Il lavoratore impugna giudizialmente il licenziamento disciplinare irrogatogli per aver inviato alla stampa locale una lettera in cui accusava i dirigenti della società datrice di lasciare inutilizzato un mezzo del valore di 300.000,00 € al fine di favorire delle ditte esterne.

La sentenza

La Cassazione afferma, preliminarmente, che, nell'ambito del rapporto di lavoro, ai sensi dell'art. 1 della l. 300/1970, tutti i dipendenti hanno il diritto di manifestare liberamente, nel rispetto dei principi della Costituzione, il proprio pensiero sul luogo di lavoro anche attraverso l’utilizzo di espressioni critiche nei confronti della parte datoriale, sebbene il vincolo di subordinazione imponga al prestatore obblighi di fedeltà e collaborazione.

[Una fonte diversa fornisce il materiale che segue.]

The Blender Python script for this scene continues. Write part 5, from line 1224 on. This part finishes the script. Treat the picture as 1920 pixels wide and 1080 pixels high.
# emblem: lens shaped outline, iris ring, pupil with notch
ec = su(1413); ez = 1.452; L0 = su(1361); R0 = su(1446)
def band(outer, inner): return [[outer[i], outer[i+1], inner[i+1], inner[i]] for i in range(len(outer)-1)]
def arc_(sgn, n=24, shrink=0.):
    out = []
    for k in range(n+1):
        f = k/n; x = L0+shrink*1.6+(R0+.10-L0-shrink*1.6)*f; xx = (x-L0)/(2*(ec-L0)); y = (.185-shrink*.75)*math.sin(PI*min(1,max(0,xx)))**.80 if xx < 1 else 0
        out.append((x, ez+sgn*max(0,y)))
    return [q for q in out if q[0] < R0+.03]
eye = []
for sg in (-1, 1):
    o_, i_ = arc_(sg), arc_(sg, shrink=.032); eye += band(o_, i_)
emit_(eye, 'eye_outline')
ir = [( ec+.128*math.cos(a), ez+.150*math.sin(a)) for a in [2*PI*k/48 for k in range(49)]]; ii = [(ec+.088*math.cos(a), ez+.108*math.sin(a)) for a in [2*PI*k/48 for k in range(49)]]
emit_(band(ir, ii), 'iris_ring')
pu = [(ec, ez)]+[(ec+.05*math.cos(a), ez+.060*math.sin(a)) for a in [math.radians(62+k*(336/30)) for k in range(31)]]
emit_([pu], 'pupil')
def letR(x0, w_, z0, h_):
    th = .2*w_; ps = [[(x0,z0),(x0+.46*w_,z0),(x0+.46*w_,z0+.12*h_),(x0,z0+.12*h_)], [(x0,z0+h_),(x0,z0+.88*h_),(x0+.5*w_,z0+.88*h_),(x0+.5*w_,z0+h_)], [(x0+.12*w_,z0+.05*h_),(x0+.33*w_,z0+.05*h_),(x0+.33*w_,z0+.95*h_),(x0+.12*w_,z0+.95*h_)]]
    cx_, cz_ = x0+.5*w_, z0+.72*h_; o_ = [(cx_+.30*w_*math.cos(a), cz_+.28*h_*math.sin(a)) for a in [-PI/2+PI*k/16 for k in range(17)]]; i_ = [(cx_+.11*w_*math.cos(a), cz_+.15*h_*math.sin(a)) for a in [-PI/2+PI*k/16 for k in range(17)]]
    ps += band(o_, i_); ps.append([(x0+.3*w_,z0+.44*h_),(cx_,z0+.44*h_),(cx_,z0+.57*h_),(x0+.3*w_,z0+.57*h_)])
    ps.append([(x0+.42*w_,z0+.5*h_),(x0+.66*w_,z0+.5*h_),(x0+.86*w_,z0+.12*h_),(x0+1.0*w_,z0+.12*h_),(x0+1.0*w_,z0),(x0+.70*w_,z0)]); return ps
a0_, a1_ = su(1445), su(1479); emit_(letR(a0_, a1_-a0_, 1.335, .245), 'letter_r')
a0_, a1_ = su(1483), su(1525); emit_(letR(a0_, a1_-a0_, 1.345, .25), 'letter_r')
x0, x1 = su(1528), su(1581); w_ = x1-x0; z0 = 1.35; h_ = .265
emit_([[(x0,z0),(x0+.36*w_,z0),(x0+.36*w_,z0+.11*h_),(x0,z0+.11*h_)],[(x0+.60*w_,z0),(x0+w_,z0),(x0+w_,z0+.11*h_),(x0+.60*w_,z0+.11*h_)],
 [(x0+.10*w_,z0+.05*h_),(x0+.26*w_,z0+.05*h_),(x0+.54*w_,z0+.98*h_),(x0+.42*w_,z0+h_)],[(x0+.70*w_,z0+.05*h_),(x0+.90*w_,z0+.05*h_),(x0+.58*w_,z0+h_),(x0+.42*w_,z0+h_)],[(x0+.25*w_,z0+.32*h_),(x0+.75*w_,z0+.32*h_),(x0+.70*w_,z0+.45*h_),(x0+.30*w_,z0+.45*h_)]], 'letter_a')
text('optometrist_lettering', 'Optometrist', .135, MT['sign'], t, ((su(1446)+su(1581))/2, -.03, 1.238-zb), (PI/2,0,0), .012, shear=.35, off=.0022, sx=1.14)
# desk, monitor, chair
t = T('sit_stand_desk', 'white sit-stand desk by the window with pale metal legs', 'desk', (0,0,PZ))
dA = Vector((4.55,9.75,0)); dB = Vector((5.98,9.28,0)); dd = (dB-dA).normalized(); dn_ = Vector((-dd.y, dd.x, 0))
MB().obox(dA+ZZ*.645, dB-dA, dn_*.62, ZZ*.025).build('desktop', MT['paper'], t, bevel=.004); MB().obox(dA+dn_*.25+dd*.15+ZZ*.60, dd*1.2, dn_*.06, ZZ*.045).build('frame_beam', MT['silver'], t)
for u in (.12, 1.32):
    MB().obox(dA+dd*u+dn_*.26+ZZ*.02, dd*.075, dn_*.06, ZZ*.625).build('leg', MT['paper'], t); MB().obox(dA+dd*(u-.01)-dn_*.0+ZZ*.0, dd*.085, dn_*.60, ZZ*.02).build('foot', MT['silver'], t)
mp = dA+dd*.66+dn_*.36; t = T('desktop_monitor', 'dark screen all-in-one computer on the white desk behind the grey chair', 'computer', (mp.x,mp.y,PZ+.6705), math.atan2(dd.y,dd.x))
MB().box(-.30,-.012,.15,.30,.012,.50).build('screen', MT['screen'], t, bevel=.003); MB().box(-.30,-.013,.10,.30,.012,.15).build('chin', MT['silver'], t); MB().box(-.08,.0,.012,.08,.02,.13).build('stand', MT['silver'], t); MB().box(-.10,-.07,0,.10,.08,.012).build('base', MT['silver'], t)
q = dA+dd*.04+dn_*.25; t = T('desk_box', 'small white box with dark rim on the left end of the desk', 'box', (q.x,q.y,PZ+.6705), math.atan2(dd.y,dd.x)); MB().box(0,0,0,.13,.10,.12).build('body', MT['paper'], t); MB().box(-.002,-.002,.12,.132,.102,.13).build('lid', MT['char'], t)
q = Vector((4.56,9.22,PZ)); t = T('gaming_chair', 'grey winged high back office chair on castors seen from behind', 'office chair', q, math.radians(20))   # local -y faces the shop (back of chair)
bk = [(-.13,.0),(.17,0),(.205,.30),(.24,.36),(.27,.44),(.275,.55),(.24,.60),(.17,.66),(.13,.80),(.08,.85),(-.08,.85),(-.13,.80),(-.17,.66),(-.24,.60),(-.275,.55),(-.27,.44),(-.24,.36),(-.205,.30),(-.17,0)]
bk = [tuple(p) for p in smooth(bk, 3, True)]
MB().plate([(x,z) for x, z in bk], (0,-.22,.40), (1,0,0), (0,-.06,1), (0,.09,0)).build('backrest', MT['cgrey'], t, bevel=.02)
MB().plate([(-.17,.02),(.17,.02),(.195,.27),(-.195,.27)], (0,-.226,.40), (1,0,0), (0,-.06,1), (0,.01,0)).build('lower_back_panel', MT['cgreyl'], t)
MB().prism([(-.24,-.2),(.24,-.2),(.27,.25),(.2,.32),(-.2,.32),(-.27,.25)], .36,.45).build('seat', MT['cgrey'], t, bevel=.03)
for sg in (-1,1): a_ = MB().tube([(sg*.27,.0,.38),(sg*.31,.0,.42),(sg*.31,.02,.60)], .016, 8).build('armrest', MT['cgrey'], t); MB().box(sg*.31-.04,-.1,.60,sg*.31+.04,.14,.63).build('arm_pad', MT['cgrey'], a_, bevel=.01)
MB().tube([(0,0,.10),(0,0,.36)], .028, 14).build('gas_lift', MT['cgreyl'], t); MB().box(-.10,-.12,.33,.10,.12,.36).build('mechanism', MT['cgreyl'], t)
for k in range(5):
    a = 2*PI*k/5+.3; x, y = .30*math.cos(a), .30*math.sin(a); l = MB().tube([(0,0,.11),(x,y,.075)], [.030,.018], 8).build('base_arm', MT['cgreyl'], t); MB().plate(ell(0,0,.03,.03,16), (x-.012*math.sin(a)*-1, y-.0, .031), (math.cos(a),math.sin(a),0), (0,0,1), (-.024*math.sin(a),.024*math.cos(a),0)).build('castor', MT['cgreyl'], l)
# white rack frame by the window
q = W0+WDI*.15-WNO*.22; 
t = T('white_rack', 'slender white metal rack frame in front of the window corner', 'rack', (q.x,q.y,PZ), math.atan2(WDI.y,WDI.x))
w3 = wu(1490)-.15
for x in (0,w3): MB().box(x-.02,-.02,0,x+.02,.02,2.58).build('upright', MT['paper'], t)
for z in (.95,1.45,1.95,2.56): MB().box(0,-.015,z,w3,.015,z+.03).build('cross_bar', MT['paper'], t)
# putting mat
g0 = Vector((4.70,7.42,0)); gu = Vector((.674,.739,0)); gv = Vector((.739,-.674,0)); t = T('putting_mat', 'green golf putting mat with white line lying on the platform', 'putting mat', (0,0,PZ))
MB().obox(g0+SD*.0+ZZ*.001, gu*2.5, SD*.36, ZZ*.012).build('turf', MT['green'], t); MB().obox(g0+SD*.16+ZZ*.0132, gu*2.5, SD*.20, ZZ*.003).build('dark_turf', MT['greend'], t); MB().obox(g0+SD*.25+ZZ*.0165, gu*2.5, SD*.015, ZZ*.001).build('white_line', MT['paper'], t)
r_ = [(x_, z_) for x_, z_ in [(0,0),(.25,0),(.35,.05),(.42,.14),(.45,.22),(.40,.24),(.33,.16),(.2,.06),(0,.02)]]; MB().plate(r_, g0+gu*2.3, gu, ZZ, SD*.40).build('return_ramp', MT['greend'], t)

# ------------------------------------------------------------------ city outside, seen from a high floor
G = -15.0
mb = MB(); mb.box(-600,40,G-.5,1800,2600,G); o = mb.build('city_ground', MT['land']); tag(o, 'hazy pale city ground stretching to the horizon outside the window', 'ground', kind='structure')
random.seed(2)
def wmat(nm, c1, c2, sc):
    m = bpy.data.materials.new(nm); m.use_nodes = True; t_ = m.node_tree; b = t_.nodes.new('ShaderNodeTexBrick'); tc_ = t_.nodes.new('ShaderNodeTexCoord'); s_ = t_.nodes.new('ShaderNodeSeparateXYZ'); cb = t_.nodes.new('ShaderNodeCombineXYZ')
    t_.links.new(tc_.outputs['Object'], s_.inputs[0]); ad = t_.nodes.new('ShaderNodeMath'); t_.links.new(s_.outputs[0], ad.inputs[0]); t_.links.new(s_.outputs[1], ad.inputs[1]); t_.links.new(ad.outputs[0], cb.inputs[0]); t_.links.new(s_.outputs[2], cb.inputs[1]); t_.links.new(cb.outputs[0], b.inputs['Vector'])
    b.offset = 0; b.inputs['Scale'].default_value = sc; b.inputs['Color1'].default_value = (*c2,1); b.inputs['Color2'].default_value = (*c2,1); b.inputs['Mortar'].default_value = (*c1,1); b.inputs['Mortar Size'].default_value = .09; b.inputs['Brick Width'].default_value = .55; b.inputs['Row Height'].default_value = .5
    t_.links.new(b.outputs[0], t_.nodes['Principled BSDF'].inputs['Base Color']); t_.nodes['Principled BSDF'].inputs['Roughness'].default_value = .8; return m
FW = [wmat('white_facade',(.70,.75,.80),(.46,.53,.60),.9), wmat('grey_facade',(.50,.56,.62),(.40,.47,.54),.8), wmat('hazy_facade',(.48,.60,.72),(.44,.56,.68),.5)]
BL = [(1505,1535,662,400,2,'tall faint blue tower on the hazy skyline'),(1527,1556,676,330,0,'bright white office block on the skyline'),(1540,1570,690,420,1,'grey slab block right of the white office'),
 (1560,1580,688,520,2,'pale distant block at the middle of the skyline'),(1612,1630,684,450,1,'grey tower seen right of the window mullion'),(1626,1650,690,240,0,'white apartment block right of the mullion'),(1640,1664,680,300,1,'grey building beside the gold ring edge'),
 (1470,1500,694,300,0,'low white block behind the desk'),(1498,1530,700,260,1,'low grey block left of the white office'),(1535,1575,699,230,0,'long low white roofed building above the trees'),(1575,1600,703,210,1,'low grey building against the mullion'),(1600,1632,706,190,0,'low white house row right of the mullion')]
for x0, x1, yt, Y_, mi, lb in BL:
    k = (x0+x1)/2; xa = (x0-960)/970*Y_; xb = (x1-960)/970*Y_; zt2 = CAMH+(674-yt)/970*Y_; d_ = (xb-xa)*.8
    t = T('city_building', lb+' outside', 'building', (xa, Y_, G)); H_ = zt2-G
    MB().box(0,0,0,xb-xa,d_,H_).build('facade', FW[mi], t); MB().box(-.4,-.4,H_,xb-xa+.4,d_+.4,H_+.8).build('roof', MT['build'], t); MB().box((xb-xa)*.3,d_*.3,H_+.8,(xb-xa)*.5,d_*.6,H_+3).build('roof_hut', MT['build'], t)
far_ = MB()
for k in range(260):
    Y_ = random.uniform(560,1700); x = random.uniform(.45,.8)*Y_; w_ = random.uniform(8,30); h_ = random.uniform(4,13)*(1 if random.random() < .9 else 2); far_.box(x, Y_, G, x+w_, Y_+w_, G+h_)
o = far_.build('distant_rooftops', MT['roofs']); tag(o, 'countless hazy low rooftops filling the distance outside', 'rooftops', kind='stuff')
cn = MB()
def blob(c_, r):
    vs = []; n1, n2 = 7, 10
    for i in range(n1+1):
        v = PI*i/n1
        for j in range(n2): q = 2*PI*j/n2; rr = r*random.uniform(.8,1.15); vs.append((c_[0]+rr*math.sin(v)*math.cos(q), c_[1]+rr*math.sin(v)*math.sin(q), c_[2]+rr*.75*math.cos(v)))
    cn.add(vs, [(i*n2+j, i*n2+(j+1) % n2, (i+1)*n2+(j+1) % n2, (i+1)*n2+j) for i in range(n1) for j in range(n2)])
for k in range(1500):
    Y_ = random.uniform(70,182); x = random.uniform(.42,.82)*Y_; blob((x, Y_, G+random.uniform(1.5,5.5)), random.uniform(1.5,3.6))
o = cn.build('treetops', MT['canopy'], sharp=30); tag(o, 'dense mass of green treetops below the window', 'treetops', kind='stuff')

Secondo i Giudici di legittimità, l'esercizio del diritto di critica dei lavoratori nei confronti del datore è lecito in quanto espressione del diritto di manifestare liberamente il proprio pensiero, ex art. 21 Cost., ma incontra un limite nella tutela dell'onore, della reputazione e del decoro del datore stesso, garantita dall’art. 2 Cost.

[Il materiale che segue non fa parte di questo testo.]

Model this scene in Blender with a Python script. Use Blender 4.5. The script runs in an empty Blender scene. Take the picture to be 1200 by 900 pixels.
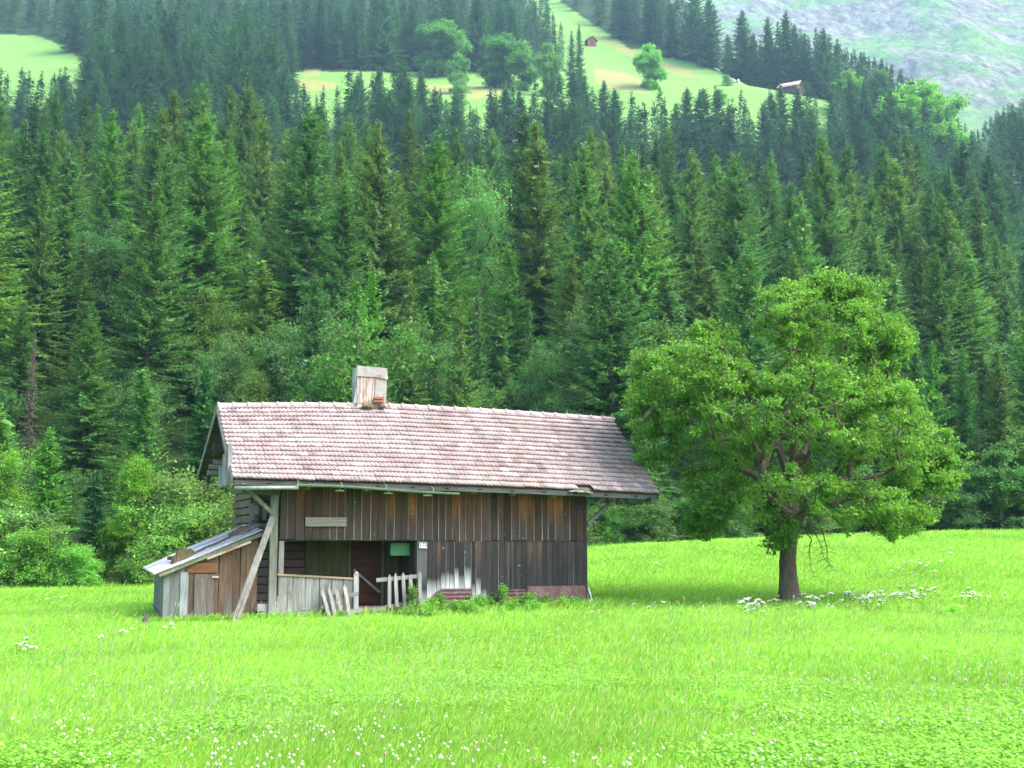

Per la sentenza, dunque, la critica manifestata dal lavoratore all'indirizzo del datore può trasformarsi da esercizio lecito di un diritto in una condotta astrattamente idonea a configurare un illecito disciplinare laddove superi i limiti posti a presidio della dignità della persona umana.
La predetta critica deve, quindi, rispettare i canoni della continenza - sia sostanziale (i fatti narrati devono corrispondere a verità) che formale (l'esposizione della critica deve avvenire con correttezza e civile rispetto della dignità altrui) - e della pertinenza (rispondenza della critica ad un interesse meritevole in confronto con il bene suscettibile di lesione).

Conclusivamente, la Suprema Corte afferma che, qualora anche solo uno dei predetti limiti venga travalicato, la critica avanzata dal lavoratore assume l'attitudine ad integrare un illecito disciplinare che porta, però, all’irrogazione della massima sanzione espulsiva soltanto nel caso in cui provochi una irrimediabile lesione del vincolo fiduciario.